In an embodiment, the minimum amount of C is 0.036% by mass. In an embodiment, the
maximum amount of C is 0.120% by mass. In an embodiment, the minimum amount of Si
is 0.41% by mass. In an embodiment, the maximum amount of Si is 1.48% by mass. In
an embodiment, the minimum amount of Mn is 1.87% by mass. In an embodiment, the maximum
amount of Mn is 4.83% by mass. In an embodiment, the minimum amount of Ni is 15.03%
by mass. In an embodiment, the maximum amount of Ni is 19.96% by mass. In an embodiment,
the minimum amount of Cr is 11.03% by mass. In an embodiment, the maximum amount of
Cr is 18.75% by mass. In an embodiment, the minimum amount of Ti is 2.11% by mass.
In an embodiment, the maximum amount of Ti is 3.99% by mass. In an embodiment, the
minimum amount of Al is 0.25% by mass. In an embodiment, the maximum amount of Al
is 1.92% by mass. In an embodiment, the minimum amount of B is 0.0039% by mass. In
an embodiment, the maximum amount of B is 0.0130% by mass. In an embodiment, the minimum
amount of V is 0.37% by mass. In an embodiment, the maximum amount of V is 1.57% by
mass. In an embodiment, the minimum amount of Cu is 2.17% by mass. In an embodiment,
the maximum amount of Cu is 2.17% by mass. In an embodiment, the minimum amount of
Nb is 0.18% by mass. In an embodiment, the maximum amount of Nb is 1.38% by mass.

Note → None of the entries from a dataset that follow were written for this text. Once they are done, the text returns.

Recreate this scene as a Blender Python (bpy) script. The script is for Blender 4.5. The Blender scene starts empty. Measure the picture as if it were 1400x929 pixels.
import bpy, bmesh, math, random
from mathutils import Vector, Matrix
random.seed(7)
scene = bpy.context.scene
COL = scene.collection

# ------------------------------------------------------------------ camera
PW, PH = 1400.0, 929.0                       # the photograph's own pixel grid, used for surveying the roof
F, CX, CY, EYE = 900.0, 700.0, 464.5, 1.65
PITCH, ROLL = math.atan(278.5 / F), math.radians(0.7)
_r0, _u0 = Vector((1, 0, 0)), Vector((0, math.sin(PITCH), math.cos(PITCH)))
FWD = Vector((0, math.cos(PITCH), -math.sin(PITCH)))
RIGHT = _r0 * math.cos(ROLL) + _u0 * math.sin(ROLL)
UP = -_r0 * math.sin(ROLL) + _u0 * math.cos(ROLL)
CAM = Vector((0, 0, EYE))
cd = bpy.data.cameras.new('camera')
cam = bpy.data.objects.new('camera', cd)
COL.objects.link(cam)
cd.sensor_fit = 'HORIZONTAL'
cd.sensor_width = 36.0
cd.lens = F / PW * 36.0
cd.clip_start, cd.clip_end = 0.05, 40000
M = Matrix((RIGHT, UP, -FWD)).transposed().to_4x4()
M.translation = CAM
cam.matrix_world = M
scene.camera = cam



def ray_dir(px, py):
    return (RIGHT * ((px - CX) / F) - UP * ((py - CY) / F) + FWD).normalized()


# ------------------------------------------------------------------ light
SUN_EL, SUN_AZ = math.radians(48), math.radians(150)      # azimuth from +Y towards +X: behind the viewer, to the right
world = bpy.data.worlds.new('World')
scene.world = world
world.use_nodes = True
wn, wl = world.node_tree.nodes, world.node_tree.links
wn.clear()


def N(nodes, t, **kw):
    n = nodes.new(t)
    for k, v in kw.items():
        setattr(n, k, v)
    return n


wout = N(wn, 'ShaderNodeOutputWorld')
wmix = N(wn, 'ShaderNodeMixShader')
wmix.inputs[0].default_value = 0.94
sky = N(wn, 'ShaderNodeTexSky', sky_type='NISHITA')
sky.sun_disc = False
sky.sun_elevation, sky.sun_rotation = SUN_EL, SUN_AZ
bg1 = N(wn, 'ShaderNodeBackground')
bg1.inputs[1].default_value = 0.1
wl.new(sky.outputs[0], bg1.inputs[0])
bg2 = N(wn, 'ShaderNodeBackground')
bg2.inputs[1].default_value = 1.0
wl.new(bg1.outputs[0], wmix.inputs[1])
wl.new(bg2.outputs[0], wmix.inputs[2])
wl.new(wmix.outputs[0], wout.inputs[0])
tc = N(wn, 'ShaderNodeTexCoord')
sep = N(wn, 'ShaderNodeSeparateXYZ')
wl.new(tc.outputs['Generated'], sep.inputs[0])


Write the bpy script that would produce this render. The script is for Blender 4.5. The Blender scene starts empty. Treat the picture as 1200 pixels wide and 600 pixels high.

In an embodiment, the minimum amount of N is 0.008% by mass. In an embodiment, the
maximum amount of N is 0.031% by mass. In an embodiment, the minimum amount of Mo
is 0.28% by mass. In an embodiment, the maximum amount of Mo is 1.13% by mass. In
an embodiment, the minimum amount of Mg is 0.007% by mass. In an embodiment, the maximum
amount of Mg is 0.007% by mass. In an embodiment, the minimum amount of Ca is 0.005%
by mass. In an embodiment, the maximum amount of Ca is 0.005% by mass.